„Jeseit ess jeseit“
Dialekte vermögen es in besonderer Weise, lebenskluge und liebenswerte Einsichten zum Ausdruck zu bringen, die in Erinnerung bleiben.
Sofie Konnertz, meine Oma, Jahrgang 1900, wusste noch, was Wahrheit und Klarheit in Wort und Rede bedeutet. „Jeseit ess jeseit“, sagte sie, wenn sie auf Verlässlichkeit in Ausdruck und Aussage bestand. Das konnte sich auf das Versprechen des Enkels beziehen, im Garten mit anzupacken, oder auf die Sonntagsrede des Pastors, der Genügsamkeit predigte, aber beim Festbraten zulangte.
Ihre Sprache war das heimische Platt, das – ganz anders, als der Begriff vermuten lässt – keineswegs flach, sondern tiefsinnig daherkommt. Ihre Weisheiten (gesagt ist gesagt) waren geprägt von der Erfahrung aus Kriegs- und Notjahren, aber auch vom Erleben von Freude und Frohsinn bei Feuerwehrball und Schützenfest. Sie sprach gern, redete viel, aber sie schwätzte nie. Jedes Wort war mit Bedacht gewählt. Jede Botschaft – gerade den Enkeln gegenüber – lehrreich.
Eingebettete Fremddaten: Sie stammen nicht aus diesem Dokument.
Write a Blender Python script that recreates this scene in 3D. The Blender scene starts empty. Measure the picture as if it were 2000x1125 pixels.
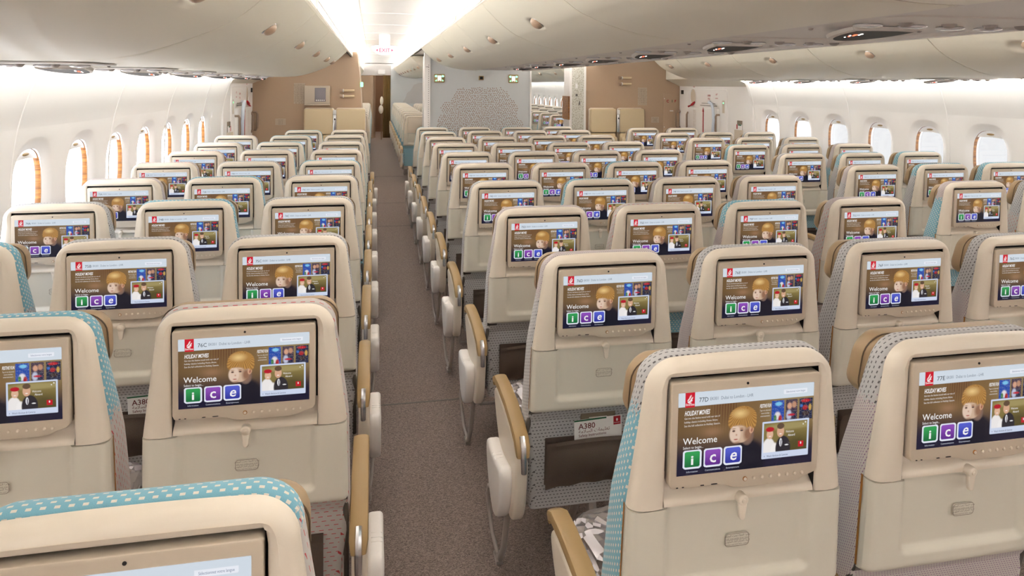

Während der Opa alles erklären konnte, regelte sie vieles. Er gab von unten lautstark die besten Hinweise, während die Kameraden der Feuerwehr die Leiter erklommen. Sie brannte „stickum“ (ein Wort, das übrigens aus dem Jiddischen entlehnt ist und so viel heißt wie „klammheimlich“) den Schnaps, wenn in der kargen Nachkriegszeit das Hochprozentige fehlte. Und klagte einmal jemand in Familie oder Nachbarschaft darüber, dass es anderen deutlich besser ergehe, mahnte sie (auf Platt, hier übersetzt) zur Zufriedenheit: „Guck dich bloß nicht arm.“
Was sie damit meinte? Wer immerzu allein aus dem Vergleich mit seinen Mitmenschen ableitet, wie gut oder schlecht es ihm geht, macht sich im Zweifel ärmer, als er tatsächlich ist. Gleichzeitig war ihr wichtig, den kleinen, eigenen, hart erarbeiteten Wohlstand nicht protzig zu präsentieren. Ihren Enkeln gab sie Kirmesgeld in Münzen und kleinen Scheinen, immer verbunden mit der sanften Mahnung: „Zahle nie mit großem Geld!“
Viel hatte sie nicht, denn Opa war schon mit 59 Jahren gestorben. Was sie sparte, steckte sie an Weihnachten, Namenstag und eben Kirmes ihren Lieben zu. Ihre Sorge galt stets der Familie. Weil ich dem allzu großzügigen Großvater ähnlich schien, gab sie mir mit auf den Weg: „Pass auf, sonst verlierst du das gebettelte Brot aus dem Korb!“
Manchmal habe ich mich mit ihr gezankt, hatten wir in der Küche kleine Wortgefechte. Wenn meine Mutter dazu kam und ob der Lautstärke intervenieren wollte, sprach Oma plötzlich hochdeutsch: „Wir haben uns nur unterhalten.“Meist wollte ich aber das sein, was sie in mir sah – ihr lieber Junge.
Schon als Knirps habe ich wohl versucht, sie gnädig zu stimmen, wenn sie mal Anlass hatte, mit mir zu schimpfen. Überliefert sind Augenaufschlag und Anmerkung, mit der ich das Zerdeppern ihrer Gartenzwerge zu relativieren suchte: „Guck mal, Oma, der kann noch ein ganz klein bisschen sehen …“Auf einer Scherbe war noch ein Äuglein des Tonnmännleins zu erkennen. Oma hat geschmunzelt und mir verziehen. Sie konnte Worte deuten.